An attempt by local developer Meydan to cash the performance bond of the contractor on the AED4.6bn ($1.25bn) grandstand at the Nad al-Sheba racecourse is raising fears among Dubai-based contractors that they could soon be facing a string of project disputes and soaring costs.
A performance bond is paid by the contractor to the client to act as a guarantee against any failure by the contractor to meet obligations specified in the contract, such as completion dates.
It is understood to be the first time a client has moved to cash a performance bond in Dubai during the current slowdown.
Contractors now fear they will lose more bonds as they are blamed for delays. They also fear they will have to raise larger and more costly bonds to secure future contracts.
Meydan elected to call the bond, which is understood to be worth 10 per cent of the total value of the contract, after cancelling its contract with the local Arabtec Construction and Malaysia’s WCT in early January. It blames delays for the cancellation, which it says are the fault of the contractors.
The construction schedule was one of the most aggressive in the emirate as the grandstand is planned to be in use for the Dubai World Cup horse race in 2010.
It is understood that the bond, which was provided by the local Mashreqbank, has now been frozen by the Dubai courts after a legal challenge to Meydan’s move by the contractors.
As Dubai’s real estate crash continues, it is possible that clients will call more performance bonds, claiming to be dissatisfied with their contractors. Some contractors also fear that clients will view bonds as a ready source of cash at a time when most are struggling to raise revenues through the sale of developments.
“It is no secret that clients have cash flow problems, so the worry is that clients may think that performance bonds are an easy source of cash,” says one Abu Dhabi-based contractor working in Dubai. “Most projects have unrealistic delivery schedules and are delayed, so we are all at risk.”
The boom in the construction industry in recent years had led many banks to consider performance bonds as essentially risk-free investments. Sources in the UAE banking sector say this is now being reviewed and it could become difficult for contractors to raise finance for new bonds.

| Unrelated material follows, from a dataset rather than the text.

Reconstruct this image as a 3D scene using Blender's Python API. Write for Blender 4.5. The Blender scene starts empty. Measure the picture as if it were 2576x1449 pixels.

One contractor, who wishes to remain anonymous, says he was recently refused a performance bond by banks for a new project in Dubai.
The interest rate on bonds issued could also rise steeply. “What we will see now is a drastic repricing of the risks associated with these bonds,” says one Dubai-based banker. “Interest rates could shift from about 15 basis points over the London interbank offered rate (Libor) to about 250 basis points over Libor.”
The risk of more clients cashing in bonds means that banks are also asking contractors to maintain far larger deposits with them, as a partial guarantee of the bonds, adding to contractors’ cash flow problems.
“In the past, we had to maintain deposits as part of our balance sheet that were worth about 10 per cent of the value of our bonds,” says one European contractor. “This has now been increased to 60 per cent, which has a massive impact.”